While the 18th century marked the rise of the novel (with D. Defoe, generally considered as the father of the novel) the 19th century or the Victorian Age marked the triumph of of the novel. This literary genre which embodied/ reflected the moral and religious values as well as the many contradictions of this period. It is said that during the Victorian Age there was for the first time a communion of interests and opinions between writers and their readers. This means that the readers, belonging mainly to the middle class, wanted to be entertained with stories which depicted reality offering an escapism from daily life while the writers ( often belonging themselves to the middle class) felt the moral responsability to entertain the readers depicting society as they saw it but at the same time to teach lessons/to instruct (didactic aim/role)
Making the readers reflect on/aware of the social problems/injustices/evils of their society such as the terrible conditions of the workers and the exploitation of the children without offending them and avoiding embarrassing issues and radical criticism [since the historical conditions of Britain was quite different from those of France and Russia, their criticism was less radical than that of the contemporary European writers like Balzac, Flaubert and Dostoyevsky]
Not only, but since the novels were mainly published in serial forms/ in instalments in the pages of the periodicals, the writers adopted an episodic structure:
- constantly had to take into account the reader reactions so often he was led to alter/change the original plan to satisfy the readers requirements;
- At the end of each episode he created suspense which stimulated their curiosity encouraging them to buy the next issues


Victorian novelists/writers are usually divided into two groups:

but sometimes also into three groups: the early Victorians, the mid-victorians and the late victorians

Among these the most important/outstanding writers were WOMEN such as the Bronte Sisters (Charlotte Bronte (1816-1855) who wrote jane Eyre (1847) and Emily Bronte (1818-48) who wrote Wuthering Heights 1847: Cime tempestose) George Eliot( 1819-1880 and Elizabeth Gaskell ( 1810-1965). Though the majority of women during the middle period of Victorianism were novel-buyers and readers, when they wanted to see their works in print , they had to use male pseudonyms because writing for the public was considered a “ masculine” activity: they wrote mainly psychological novels in which they explored the daily lives and values of women both in the family and in the community.

Early Victorian Novelists

Optimistic

As said before, the Early Victorian novelists, whose main representative was Dickens, portrayed the Victorian society in a realistic way making the reader aware of its injustices and contradictions but, at the same time expressing their faith in progress and in the possibility of solving the problems through adequate reforms.
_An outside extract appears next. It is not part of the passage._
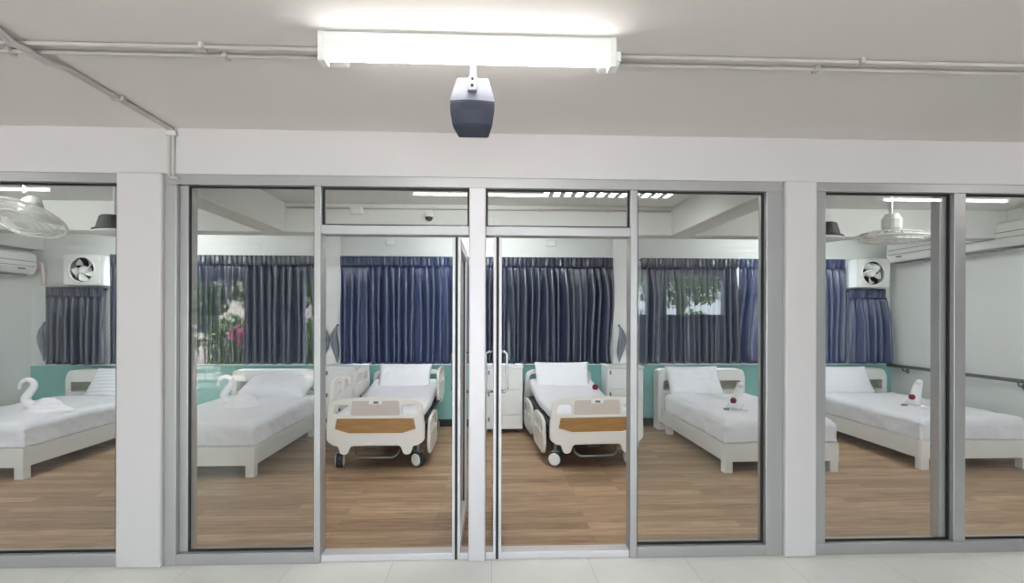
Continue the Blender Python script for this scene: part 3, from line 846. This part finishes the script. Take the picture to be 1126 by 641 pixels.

In other words, the Early Victorians tended to identify themselves with their age. Dickens had a strong moralistic purpose showing how good always triumph over evil. His novels, in fact, dealt with social and humanitarian themes such as poverty, bad housing, inadequate education, exploitation of children and women and have always an happy ending.

Late Victorian novelists


In the last years of the 19th century are characterized by a gradual anti-Victorian reaction which led the novelists to reject the optimistic faith in progress and the Victorian moral and religious values. A growing pessimism started to affect intellectuals and artists who expressed in different ways their sense of doubt about the stability of the Victorian society. The main representatives of these years were 1) Thomas Hardy, 2) Robert Louis Stevenson 3) Oscar Wilde and among these it’s worth mentioning also R. Kipling even though he was a supporter of British Imperialism and colonialism ( REMEMBER: The White’s man Burden)

Thomas Hardy, influenced by the new scientific theories, the most important late Victorian novelist. His novels show a pessimistic tragic view of the world. Many of his novels caused a scandal and one, Jude the Obscure, was even burned and banned.